The remaining question is, how many calories does it take to produce and transport the 4,000 calories in food? I doubt if anybody has a good answer to this question. If you do, please post it.

Less than it takes to process and transport the gas. Especially if you try to eat consciously / organically / locally.

*note: by consciously, I'm not saying "don't eat animals" (I do eat animals), I'm just saying realize that vegetables / fruit are healthier for you and take a lower toll on the environment. so, you should try to consume a higher proportion of said fruits and vegetables than are normally found in the SAD (standard American diet)

This is definitely the biggest problem of the whole equation. I've seen estimations from 90mpg to 400mpg gas consumption equivalent based on what's required to bring food to your store. There's no way to account for every food as each item on the grocery aisle takes a COMPLETELY different path with a differing number of stops, packaging, and distribution methods. Even a reasonably accurate estimation would take a mountain of data and tons of research.

This would require researchers... who would probably drive to work anyway.

There actually is one other factor you need to include: the amount of calories a person burns driving the 100 miles. It's NOT zero. Here's one calculator (no idea if it's accurate): http://www.shapeup.org/interactive/rmr1.php Most people will burn somewhere around 70-100 calories per hour just resting (and driving a car is not resting). According to this website ( http://www.healthstatus.com/cgi-bin/calc/calculator.cgi ), driving would burn about 2 1/3 x the number of calories as being at rest. So, given an average car speed of 40 mph (for a commute), I think it'd be around 5-8 calories per mile?

For me, the takeaway point of this thread is that transportation cycling is not "carbon-free" or "fossil fuel-free". As carfree cyclists, we eat more, so we have to be even more careful of the type of food we eat. As much as possible, I would eat local and organic food.

OK, I took the point away to the grocer at lunch and am chewing on an organic apple from Washington. Not DC, state. We need some rules of thumb here, I could've bought a more expensive non-organic apple from Pennsylvania but I went Organic-non-local-cheap rather than non-Organic-local-expensive. Did I dull the point? Actually, the first bite was refreshing but no apple tastes as good as these scaly skinned pink fleshed apples from the home orchard when I was a kid. Mom said they were some variety that doesn't travel well so you didn't see that kind in the market. They did seem to bruise easily. They were sweet and slightly tart with this rose flavor in the background. The ones that rotted on the ground gave off a musky smell. Anyway when faced with the bins at the grocer's it isn't so simple. Even at the farmer's market the guy has some organic non local, semi-organic IPA, and non-organic local and heirlooms he gets from these apple variety preservationists.
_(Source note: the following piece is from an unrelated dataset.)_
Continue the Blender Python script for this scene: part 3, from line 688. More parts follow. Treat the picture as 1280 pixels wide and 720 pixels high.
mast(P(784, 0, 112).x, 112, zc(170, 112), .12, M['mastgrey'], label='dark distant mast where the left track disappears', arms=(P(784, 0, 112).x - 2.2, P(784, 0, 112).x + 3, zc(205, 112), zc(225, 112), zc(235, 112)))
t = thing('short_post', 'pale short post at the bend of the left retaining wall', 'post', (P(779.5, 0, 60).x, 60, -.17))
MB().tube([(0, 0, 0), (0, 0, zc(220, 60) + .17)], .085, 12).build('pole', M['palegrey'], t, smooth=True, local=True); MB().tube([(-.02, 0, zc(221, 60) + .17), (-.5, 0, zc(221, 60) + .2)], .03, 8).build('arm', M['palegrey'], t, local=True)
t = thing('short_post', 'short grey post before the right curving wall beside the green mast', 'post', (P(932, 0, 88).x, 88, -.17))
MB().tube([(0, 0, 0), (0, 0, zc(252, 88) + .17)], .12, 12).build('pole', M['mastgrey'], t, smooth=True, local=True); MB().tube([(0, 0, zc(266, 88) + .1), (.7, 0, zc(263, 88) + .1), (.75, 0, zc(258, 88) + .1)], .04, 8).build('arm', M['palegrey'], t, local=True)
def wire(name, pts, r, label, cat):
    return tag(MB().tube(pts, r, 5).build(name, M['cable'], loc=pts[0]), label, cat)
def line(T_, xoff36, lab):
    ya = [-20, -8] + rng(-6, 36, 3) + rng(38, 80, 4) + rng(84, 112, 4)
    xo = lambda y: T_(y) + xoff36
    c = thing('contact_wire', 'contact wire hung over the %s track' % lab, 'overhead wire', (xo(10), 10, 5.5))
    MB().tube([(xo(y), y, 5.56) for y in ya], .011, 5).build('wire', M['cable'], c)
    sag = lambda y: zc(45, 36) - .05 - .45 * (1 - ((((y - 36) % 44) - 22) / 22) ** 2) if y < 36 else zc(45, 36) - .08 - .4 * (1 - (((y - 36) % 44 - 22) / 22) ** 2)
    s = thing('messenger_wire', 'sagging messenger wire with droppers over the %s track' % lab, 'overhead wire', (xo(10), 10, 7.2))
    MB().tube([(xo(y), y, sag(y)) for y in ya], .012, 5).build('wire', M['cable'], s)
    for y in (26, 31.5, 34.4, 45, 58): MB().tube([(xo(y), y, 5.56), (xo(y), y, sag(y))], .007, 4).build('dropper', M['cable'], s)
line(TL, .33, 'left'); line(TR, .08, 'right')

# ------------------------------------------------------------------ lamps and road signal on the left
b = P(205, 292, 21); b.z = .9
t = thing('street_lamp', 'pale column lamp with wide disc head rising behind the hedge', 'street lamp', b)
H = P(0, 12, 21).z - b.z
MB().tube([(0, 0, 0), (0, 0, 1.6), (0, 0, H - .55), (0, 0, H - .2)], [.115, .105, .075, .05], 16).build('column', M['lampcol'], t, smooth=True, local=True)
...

Does one support heirlooms or organics or locals. Whats the trade-off? You guys trying to be ethical make it hard for yourselves. The selfish car free do it for fun, convenience and saving money and don't worry about anything else. Isn't that the philosophical basis of the American way of life- private vices produce public good?
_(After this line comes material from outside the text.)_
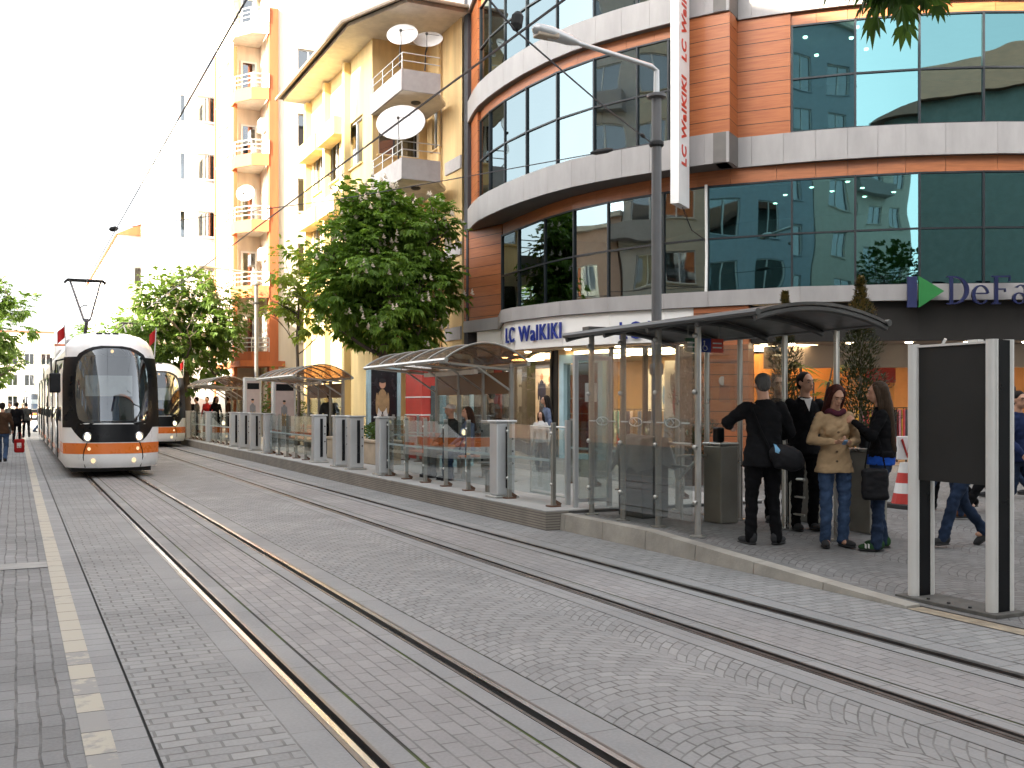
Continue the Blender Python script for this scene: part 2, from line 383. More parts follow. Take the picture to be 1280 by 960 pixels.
def gz(y):                      # height of the right pavement
    t = min(1, max(0, (y - 6.0) / 3.6)); return .012 + .188 * t
KX = 6.3
pv = MB(); ys = [-30, 0, 5.9, 6.3, 6.8, 7.4, 8, 8.6, 9.2, 9.6, 11.9]
for i in range(len(ys) - 1):
    pv.quad((KX + .16, ys[i], gz(ys[i])), (45, ys[i], gz(ys[i])), (45, ys[i + 1], gz(ys[i + 1])), (KX + .16, ys[i + 1], gz(ys[i + 1])))
pv.quad((9.6, 11.9, .2), (45, 11.9, .2), (45, Y1, .2), (9.6, Y1, .2))
structure(pv, 'pavement', m_side)
kb = MB(); y = 5.9
m_kerb = pm('kerb_stone', (.36, .335, .29), .8, var=.22, vs=2.2, bump=.5, bs=40)
while y < 11.55:
    L = min(.93, 11.6 - y); z0, z1 = gz(y), gz(y + L); g = .006
    vs = [(KX, y + g, -.05), (KX + .16, y + g, -.05), (KX + .16, y + L - g, -.05), (KX, y + L - g, -.05),
          (KX + .015, y + g, z0 + .008), (KX + .16, y + g, z0 + .012), (KX + .16, y + L - g, z1 + .012), (KX + .015, y + L - g, z1 + .008)]
    kb.add(vs, [(0, 3, 2, 1), (4, 5, 6, 7), (0, 1, 5, 4), (1, 2, 6, 5), (2, 3, 7, 6), (3, 0, 4, 7)]); y += L
structure(kb, 'kerb', m_kerb)
sheet('pavement_edge', KX - .005, KX + .158, pm('ochre_edge', (.34, .28, .2), .8, var=.3, vs=6), .006, -30, 5.88)
# platform
m_pl = pm('platform_stone', (.36, .355, .34), .65, var=.14, vs=1.4, bump=.2, bs=70)
def grooved():
    m, nt, out = _new('platform_face'); T = NT(nt)
    b = T.n('BsdfPrincipled'); nt.links.new(b.outputs[0], out.inputs[0])
    tc = T.n('TexCoord'); sx = T.n('SeparateXYZ'); T.put(sx, 0, tc.outputs['Object'])
    fr = T.math('FRACT', T.math('DIVIDE', sx.outputs[2], .034)); g = T.math('LESS_THAN', fr, .3)
    nz = T.n('TexNoise', i_Scale=3.0, i_Detail=6.0); T.put(nz, 0, tc.outputs['Object'])
    col = T.mix(nz.outputs[0], (.15, .135, .115, 1), (.34, .3, .25, 1)); col = T.mix(T.math('MULTIPLY', g, .75), col, (.05, .045, .04, 1))
    T.put(b, 'Base Color', col); b.inputs['Roughness'].default_value = .8
    bp = T.n('Bump', i_Strength=.6, i_Distance=.02); T.put(bp, 'Height', T.math('SUBTRACT', 1.0, g)); T.put(b, 'Normal', bp.outputs[0]); return m
m_pf = grooved()
PX = 6.1; pf = MB(); y = 11.6
while y < 68:
    pf.box(PX, PX + .34, y + .006, y + 2.0 - .006, -.05, .235, .006); y += 2.0
structure(pf, 'platform_edge', m_pf)
pt = MB(); y = 11.6
while y < 68:
    for (a, b_) in ((PX - .006, 7.0), (7.0, 8.2), (8.2, 9.62)): pt.box(a + .003, b_ - .003, y + .003, y + .997, .236, .252)
    y += 1.0
structure(pt, 'platform', m_pl)
pu = MB(); pu.box(PX + .345, 9.6, 11.62, 67.9, -.04, .2345); structure(pu, 'platform_core', pm('core', (.12, .115, .11), .9))
PZ = .252
# ------------------------------------------------------------------ the timber-clad corner building
def poly_px(lst): return [Vector(atS(p, s)) for p, s in lst]
def outn(a, b):
    d = (b - a).normalized(); return Vector((d.y, -d.x))
def offs(poly, t):
    res = []
    for i, p in enumerate(poly):
        ns = []
        if i > 0: ns.append(outn(poly[i - 1], p))
        if i < len(poly) - 1: ns.append(outn(p, poly[i + 1]))
        n = sum(ns, Vector((0, 0))).normalized(); k = max(.45, n.dot(ns[0]))
        res.append(p + n * (t / k))
    return res
def plen(poly): return sum((poly[i + 1] - poly[i]).length for i in range(len(poly) - 1))
def along(poly, s):
    for i in range(len(poly) - 1):
        L = (poly[i + 1] - poly[i]).length
        if s <= L or i == len(poly) - 2:
            d = (poly[i + 1] - poly[i]) / L; return poly[i] + d * s, outn(poly[i], poly[i + 1])
        s -= L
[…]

OK, I took the point away to the grocer at lunch and am chewing on an organic apple from Washington. Not DC, state. We need some rules of thumb here, I could've bought a more expensive non-organic apple from Pennsylvania but I went Organic-non-local-cheap rather than non-Organic-local-expensive. Did I dull the point? Actually, the first bite was refreshing but no apple tastes as good as these scaly skinned pink fleshed apples from the home orchard when I was a kid. Mom said they were some variety that doesn't travel well so you didn't see that kind in the market. They did seem to bruise easily. They were sweet and slightly tart with this rose flavor in the background. The ones that rotted on the ground gave off a musky smell. Anyway when faced with the bins at the grocer's it isn't so simple. Even at the farmer's market the guy has some organic non local, semi-organic IPA, and non-organic local and heirlooms he gets from these apple variety preservationists. Does one support heirlooms or organics or locals. Whats the trade-off? You guys trying to be ethical make it hard for yourselves. The selfish car free do it for fun, convenience and saving money and don't worry about anything else. Isn't that the philosophical basis of the American way of life- private vices produce public good?

Nobody's telling you that you have to take this seriously. That's up to you. And nobody has more fun on a bike than I do. It should be illegal to have as much fun as I do!
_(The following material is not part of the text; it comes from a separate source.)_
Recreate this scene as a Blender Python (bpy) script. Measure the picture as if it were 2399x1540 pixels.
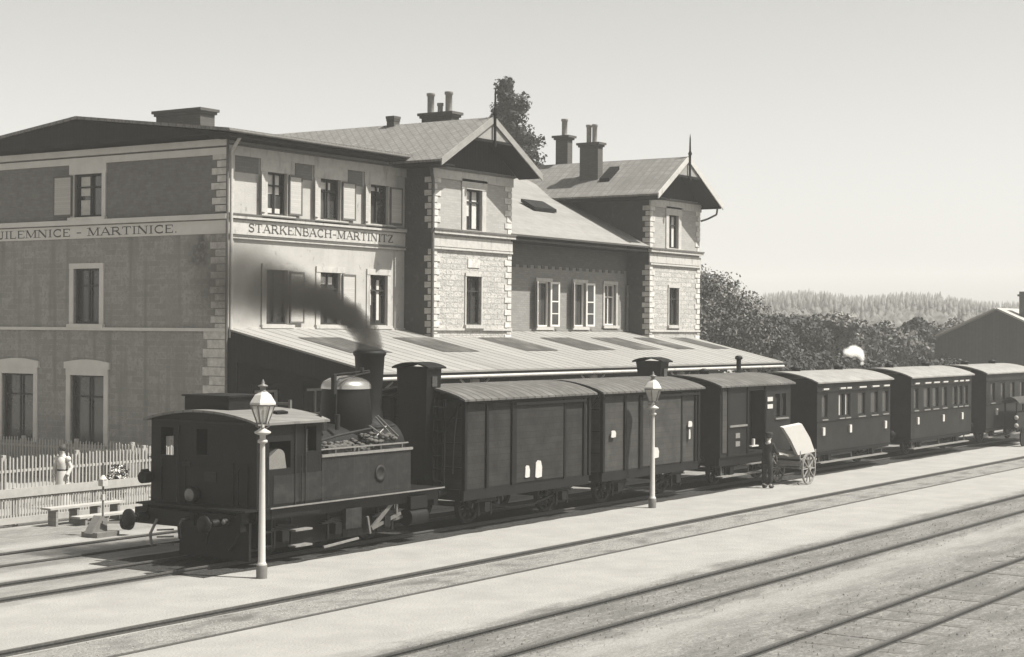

But all fun has a serious side. Even bike riding leaves a footprint, or maybe you'd call it a tire print. If you do want to help the environment by riding your bike, there might be other simple steps you can take that will help as much or more. Buying local and organic food is one of them. To me, buing local food is actually kinda like bike riding--it's fun, saves money, AND is good for the environment.

Nobody's telling you that you have to take this seriously. That's up to you. And nobody has more fun on a bike than I do. It should be illegal to have as much fun as I do!

But all fun has a serious side. Even bike riding leaves a footprint, or maybe you'd call it a tire print. If you do want to help the environment by riding your bike, there might be other simple steps you can take that will help as much or more. Buying local and organic food is one of them. To me, buing local food is actually kinda like bike riding--it's fun, saves money, AND is good for the environment.

But Roody, there are three factors, local, organic and cost. So I'm a selfish biker but not unaware. I've learned about the ethical dimensions on LCF and how the same considerations can seep over into other areas of your life. So, what I read your rule of thumb to be is local AND organic or avoid the product. So I sinned by buying organic but not local, seduced by the jezebel cost. Well, last weekend I convinced a suburban family to dig up some grass and plant food. They didn't think much of the idea until they saw that Michelle Obama was doing it so that made it OK. Weird how people think.